You muddle through as best as you can. The final score is not great. You didn’t win.

You go home. You’re so disappointed.

Okay, I admit, that example was perhaps a little over the top. But many of you will recognise yourselves in some, if not all, of the micro-scenarios described above.

The problem almost always starts with the wrong definition of success. To many riders today success equals winning. Not so! At least not in my view.

If you focus on winning from the outset, you’re putting yourself in a situation that is almost impossible to control. There’s simply too many variables to control: The judge, other riders, the horses other riders sit on. But if you want to win, everything needs to go in your favour. That’s luck, not skill. Deep down, we all know that we cannot influence luck – and it makes us terribly nervous.

The result is that we keep thinking about the things we can’t control, rather than the things we should control – namely the horse we sit on.

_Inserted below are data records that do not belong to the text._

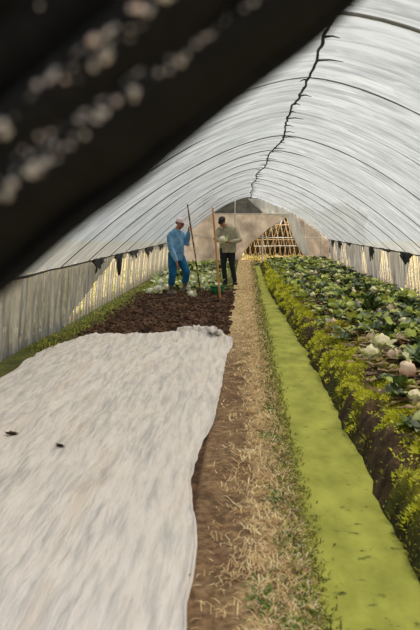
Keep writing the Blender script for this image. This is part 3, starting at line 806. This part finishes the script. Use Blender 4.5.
def hand_geo(mb, wrist, d, nrm, curl=0.8, k=1.0, flip=1):
    d = d.normalized(); nrm = (nrm - d * nrm.dot(d)).normalized(); s_ = d.cross(nrm) * flip   # s_ towards thumb side
    palm_end = wrist + d * 0.09 * k
    mb.tube([wrist - d * 0.02 * k, wrist + d * 0.03 * k, palm_end], [(0.027 * k, 0.021 * k), (0.038 * k, 0.018 * k), (0.040 * k, 0.015 * k)], 10, side=s_)
    for i, L in enumerate((0.070, 0.080, 0.075, 0.058)):
        o = (1.5 - i) * 0.021 * k; p = palm_end + s_ * o - d * 0.01; pts = [p]; a = 0.15; dd = d
        for seg in range(3):
            a += curl * (0.75 if seg else 0.55); dd = d * math.cos(a) + nrm * math.sin(a); p = p + dd * L * k / 3 * (1.15 - 0.12 * seg); pts.append(p)
        mb.tube(pts, [0.0105 * k, 0.010 * k, 0.009 * k, 0.0078 * k], 7)
    p = wrist + d * 0.025 * k + s_ * 0.03 * k
    mb.tube([p, p + (s_ * 0.8 + d * 0.7 + nrm * 0.3).normalized() * 0.035 * k, p + (s_ * 0.6 + d * 1.0 + nrm * 1.0).normalized() * 0.065 * k], [0.015 * k, 0.012 * k, 0.009 * k], 7)
def vec(*a): return Vector(a)

# ---- man in blue: origin on the ground between the boots, -y faces the camera
mx, my = (178 - 245) / 45.9, 15.25
mz = ground(mx, my)
Fd = vec(0.78, -0.62, 0); Lf = vec(0.62, 0.78, 0)
HC = vec(0.055, 0.0, 1.545)
hF = vec(0.80, -0.50, -0.33)
sh_r = vec(-0.145, -0.115, 1.31); el_r = vec(-0.125, -0.20, 1.0); wr_r = vec(0.0, -0.26, 0.74)
sh_l = vec(0.085, 0.14, 1.33); el_l = vec(0.205, 0.10, 1.12); wr_l = vec(0.238, -0.02, 1.37)
hip = vec(-0.045, 0, 0.86); hr = vec(-0.10, -0.08, 0.84); hl = vec(0.01, 0.06, 0.84)
kn_r = vec(-0.10, -0.16, 0.45); an_r = vec(-0.16, -0.06, 0.10)
kn_l = vec(0.19, 0.0, 0.50); an_l = vec(0.135, 0.10, 0.14)
body = MB()
P, A = head_geo(body, HC, hF, vec(0.15, 0, 1))
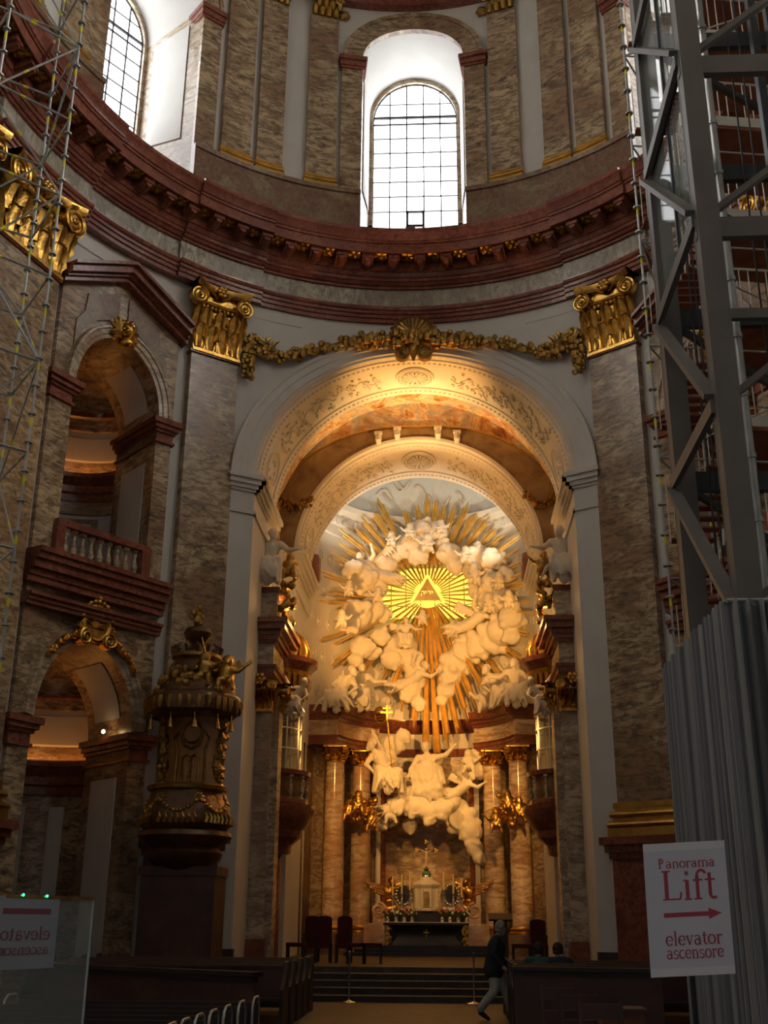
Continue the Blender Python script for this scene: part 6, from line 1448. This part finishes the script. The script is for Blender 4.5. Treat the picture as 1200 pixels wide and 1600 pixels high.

Much better than to shift your mindset from wanting to win to riding the very best test you possibly can. That means thinking about all the things you can do to make sure your test really sparkles: solid practise, good management, leaving on time, knowing how to ride your warm-up, and, most importantly, knowing how you need to ride your test (e.g. do you need to keep him sharp throughout, or does he need to stay relaxed instead, that sort of thing).

If you manage all that – if you manage to achieve everything you yourself set out to do – then you are successful. No matter where you end up compared to the rest of the world (in all honesty though, if you’ve done all of that, in all likelihood it’ll be reflected in your final score anyway).

P.s.: It’s quite obvious that I’ve used the disciplines that are judged, i.e. dressage, Western or vaulting as an example. But it equally applies to other, non-judged, disciplines too.